# START OF INFORMATION SHOWN
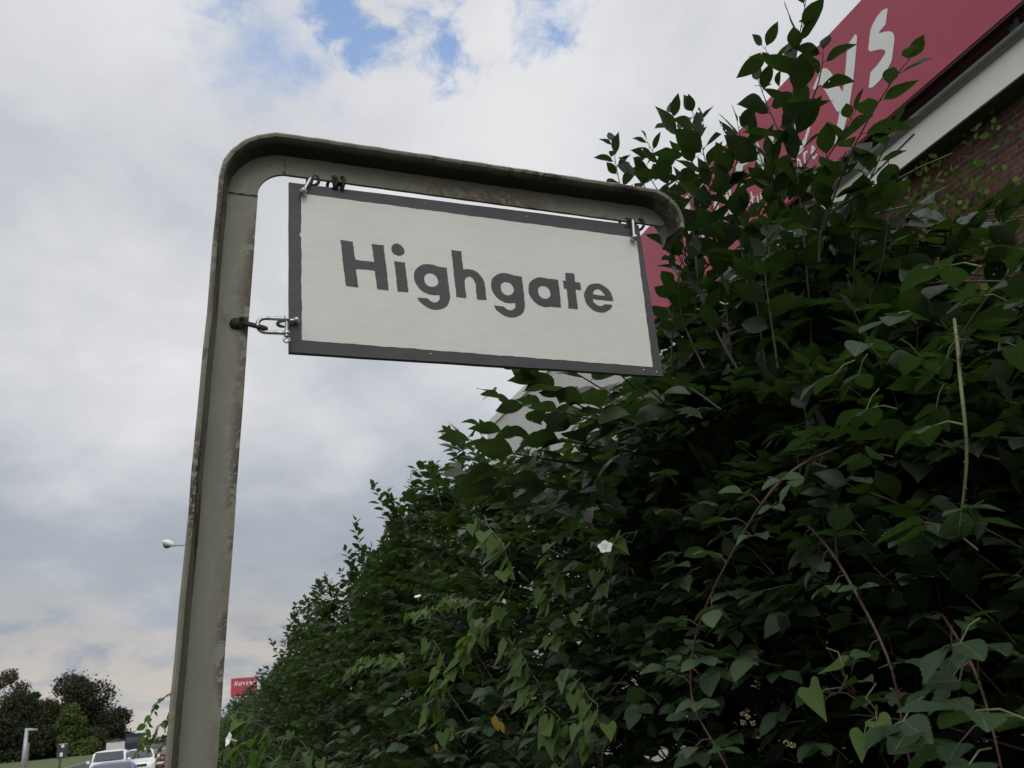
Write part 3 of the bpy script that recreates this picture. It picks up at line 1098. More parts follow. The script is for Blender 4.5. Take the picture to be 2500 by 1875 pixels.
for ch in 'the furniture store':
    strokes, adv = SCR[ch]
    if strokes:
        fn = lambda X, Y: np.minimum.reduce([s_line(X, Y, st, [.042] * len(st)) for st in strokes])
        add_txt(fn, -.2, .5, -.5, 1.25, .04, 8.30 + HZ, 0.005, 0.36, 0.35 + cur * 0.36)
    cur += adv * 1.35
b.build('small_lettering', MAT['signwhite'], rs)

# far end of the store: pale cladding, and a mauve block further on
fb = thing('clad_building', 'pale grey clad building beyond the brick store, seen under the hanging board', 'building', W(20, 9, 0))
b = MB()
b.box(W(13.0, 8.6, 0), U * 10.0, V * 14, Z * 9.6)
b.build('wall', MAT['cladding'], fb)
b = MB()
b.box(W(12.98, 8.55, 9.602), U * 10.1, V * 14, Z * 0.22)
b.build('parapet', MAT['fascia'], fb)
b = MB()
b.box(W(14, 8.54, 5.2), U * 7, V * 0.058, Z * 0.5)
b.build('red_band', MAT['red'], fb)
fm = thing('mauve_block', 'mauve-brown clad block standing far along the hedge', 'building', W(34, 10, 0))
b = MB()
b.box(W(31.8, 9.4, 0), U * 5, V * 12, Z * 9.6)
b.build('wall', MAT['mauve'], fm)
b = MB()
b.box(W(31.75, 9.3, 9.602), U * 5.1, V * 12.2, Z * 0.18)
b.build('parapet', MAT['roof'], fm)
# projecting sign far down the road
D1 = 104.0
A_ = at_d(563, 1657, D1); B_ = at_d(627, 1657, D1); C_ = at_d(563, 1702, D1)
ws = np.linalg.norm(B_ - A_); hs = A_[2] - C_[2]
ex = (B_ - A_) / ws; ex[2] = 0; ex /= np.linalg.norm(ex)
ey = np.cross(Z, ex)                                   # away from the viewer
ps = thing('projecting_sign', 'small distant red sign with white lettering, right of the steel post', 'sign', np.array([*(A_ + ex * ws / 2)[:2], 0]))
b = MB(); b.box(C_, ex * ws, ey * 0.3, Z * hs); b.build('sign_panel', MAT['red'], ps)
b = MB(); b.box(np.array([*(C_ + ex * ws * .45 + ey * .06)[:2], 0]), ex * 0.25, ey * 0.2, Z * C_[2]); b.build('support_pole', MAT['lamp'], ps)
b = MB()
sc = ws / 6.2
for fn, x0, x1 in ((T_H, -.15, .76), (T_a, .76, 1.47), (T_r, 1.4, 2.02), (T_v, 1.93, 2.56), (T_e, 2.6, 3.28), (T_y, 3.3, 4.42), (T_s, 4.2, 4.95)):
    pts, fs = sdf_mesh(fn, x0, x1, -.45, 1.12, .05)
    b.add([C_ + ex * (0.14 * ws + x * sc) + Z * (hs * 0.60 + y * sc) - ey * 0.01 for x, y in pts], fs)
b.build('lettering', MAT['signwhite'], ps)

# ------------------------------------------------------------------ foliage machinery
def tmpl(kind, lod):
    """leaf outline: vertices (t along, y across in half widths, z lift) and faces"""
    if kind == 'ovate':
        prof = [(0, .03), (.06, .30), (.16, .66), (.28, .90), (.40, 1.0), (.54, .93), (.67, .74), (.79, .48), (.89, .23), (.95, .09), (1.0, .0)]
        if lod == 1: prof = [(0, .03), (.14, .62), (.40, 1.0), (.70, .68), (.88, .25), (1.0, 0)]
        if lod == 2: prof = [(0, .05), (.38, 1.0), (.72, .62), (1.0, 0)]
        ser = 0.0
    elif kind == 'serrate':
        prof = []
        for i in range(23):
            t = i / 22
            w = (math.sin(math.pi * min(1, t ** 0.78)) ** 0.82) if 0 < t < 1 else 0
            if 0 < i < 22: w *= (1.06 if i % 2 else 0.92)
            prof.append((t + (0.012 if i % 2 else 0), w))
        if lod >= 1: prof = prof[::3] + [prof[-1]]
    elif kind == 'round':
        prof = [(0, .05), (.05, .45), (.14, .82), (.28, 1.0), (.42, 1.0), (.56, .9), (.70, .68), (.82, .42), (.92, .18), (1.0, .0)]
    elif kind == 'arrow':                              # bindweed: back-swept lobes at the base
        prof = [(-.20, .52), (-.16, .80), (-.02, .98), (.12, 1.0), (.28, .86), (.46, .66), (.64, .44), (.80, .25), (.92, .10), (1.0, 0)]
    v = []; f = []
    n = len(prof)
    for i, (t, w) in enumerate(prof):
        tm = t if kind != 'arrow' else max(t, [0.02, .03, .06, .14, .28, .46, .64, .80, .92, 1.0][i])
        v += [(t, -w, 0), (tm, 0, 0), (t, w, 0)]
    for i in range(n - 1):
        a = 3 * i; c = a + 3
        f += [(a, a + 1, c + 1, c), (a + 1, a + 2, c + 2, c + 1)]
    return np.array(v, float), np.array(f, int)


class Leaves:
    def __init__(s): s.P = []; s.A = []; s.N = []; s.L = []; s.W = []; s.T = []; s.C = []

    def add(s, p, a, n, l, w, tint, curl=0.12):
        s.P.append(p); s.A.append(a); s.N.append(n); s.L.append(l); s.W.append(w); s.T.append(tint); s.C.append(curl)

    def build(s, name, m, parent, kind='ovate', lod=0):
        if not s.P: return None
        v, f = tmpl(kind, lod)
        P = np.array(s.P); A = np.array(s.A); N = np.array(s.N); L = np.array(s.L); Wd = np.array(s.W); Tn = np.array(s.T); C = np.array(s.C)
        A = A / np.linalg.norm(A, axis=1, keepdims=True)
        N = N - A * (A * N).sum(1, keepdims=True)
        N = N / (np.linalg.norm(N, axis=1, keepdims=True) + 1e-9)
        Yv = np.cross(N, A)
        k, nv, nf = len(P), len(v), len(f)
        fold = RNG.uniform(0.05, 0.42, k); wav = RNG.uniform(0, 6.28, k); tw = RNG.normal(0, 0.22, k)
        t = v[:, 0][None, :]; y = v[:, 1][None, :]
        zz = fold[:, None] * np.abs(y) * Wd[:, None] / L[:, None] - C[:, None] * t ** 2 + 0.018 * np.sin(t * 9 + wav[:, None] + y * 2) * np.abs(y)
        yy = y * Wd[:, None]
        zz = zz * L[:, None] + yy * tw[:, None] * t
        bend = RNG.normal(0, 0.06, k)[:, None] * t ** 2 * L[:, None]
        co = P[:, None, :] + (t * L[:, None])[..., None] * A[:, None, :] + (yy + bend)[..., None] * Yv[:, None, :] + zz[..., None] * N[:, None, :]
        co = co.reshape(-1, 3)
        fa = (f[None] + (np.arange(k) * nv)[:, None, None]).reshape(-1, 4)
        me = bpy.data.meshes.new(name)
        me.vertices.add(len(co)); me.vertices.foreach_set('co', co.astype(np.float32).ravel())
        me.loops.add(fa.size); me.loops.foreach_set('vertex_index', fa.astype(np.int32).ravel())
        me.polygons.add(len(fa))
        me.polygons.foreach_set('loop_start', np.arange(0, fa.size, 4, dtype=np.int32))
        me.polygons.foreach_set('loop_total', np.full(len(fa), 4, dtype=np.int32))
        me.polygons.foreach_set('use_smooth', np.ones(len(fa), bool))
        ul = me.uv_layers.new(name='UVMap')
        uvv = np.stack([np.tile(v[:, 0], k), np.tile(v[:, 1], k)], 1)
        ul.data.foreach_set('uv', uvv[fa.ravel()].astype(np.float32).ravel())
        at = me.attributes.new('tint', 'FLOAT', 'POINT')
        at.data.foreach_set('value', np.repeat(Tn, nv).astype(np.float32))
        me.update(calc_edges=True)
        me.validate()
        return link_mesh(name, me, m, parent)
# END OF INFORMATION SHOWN
* [TASK]
Repeat, exactly and in full, each line from the start of the data to the line that contains "b.build('small_lettering', MAT['signwhite'], rs)". Pictures do not go in.

* [THE ANSWER]
Write part 3 of the bpy script that recreates this picture. It picks up at line 1098. More parts follow. The script is for Blender 4.5. Take the picture to be 2500 by 1875 pixels.
for ch in 'the furniture store':
    strokes, adv = SCR[ch]
    if strokes:
        fn = lambda X, Y: np.minimum.reduce([s_line(X, Y, st, [.042] * len(st)) for st in strokes])
        add_txt(fn, -.2, .5, -.5, 1.25, .04, 8.30 + HZ, 0.005, 0.36, 0.35 + cur * 0.36)
    cur += adv * 1.35
b.build('small_lettering', MAT['signwhite'], rs)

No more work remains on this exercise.